The judgment is affirmed.

FOOTNOTES

FN1. All further unspecified references are to the Penal Code..  FN1. All further unspecified references are to the Penal Code.

2.   A mistrial was declared in appellant's first trial because the jury could not reach a verdict.

3.   There was some confusion about the content of the amended felony complaint as it did not accompany the holding order and was thus not contained in the superior court file.   In addition, the preliminary hearing transcript does not reflect the amendment.   Although there was some discussion of the amendment during the in limine motions, the record remained somewhat ambiguous as to the substance of the amendment.   Accordingly, on our own motion, we have augmented the record to include the amended felony complaint in People v. Olecik, Municipal Court Docket No. C9163459.

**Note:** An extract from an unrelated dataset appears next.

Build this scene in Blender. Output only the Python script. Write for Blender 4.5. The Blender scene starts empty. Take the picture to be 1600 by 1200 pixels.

4.   Subdivision (f) of section 803 was enacted in 1989 and became effective January 1, 1990.   A 1993 amendment, effective January 1, 1994, added sections 288.5 and 289.5 to the list of enumerated offenses, and changed the qualifying age of the victim to that of a child under 18 years of age.   These changes do not affect the section's applicability in the instant case.   The statute currently reads as follows:  “Notwithstanding any other limitation of time described in this section, a criminal complaint may be filed within one year of the date of a report to a responsible adult or agency by a child under 18 years of age that the child is a victim of a crime described in Section 261, 286, 288, 288a, 288.5, 289, or 289.5.  [¶] For purposes of this subdivision, a ‘responsible adult’ or ‘agency’ means a person or agency required to report pursuant to Section 11166.   This subdivision shall only apply if both of the following occur:  [¶] (1) The limitation period specified in Section 800 or 801 has expired.  [¶] (2) The defendant has committed at least one violation of Section 261, 286, 288, 288a, 288.5, 289, or 289.5 against the same victim within the limitation period specified for that crime in either Section 800 or 801.”

5.   Section 949 provides:  “The first pleading on the part of the people in the superior court is the indictment, information, accusation, or the complaint in any case certified to the superior court under Section 859a or the complaint filed in accordance with the provisions of Section 272.   The first pleading on the part of the people in all inferior courts is the complaint except as otherwise provided by law.”

6.   All further references to section 803(f) refer to former section 803(f) which was in effect at the time of appellant's trial.

7.   If the information had been amended to only charge acts in 1987, then it would also be clear from the face of the pleading that section 803(f)(1) and (2) were not met.   In that case, however, all the charged acts would fall within the ordinary six-year limitation period.

FOOTNOTE.   See footnote *, ante.

ELIA, Associate Justice.

COTTLE, P.J., and BAMATTRE–MANOUKIAN, J., concur.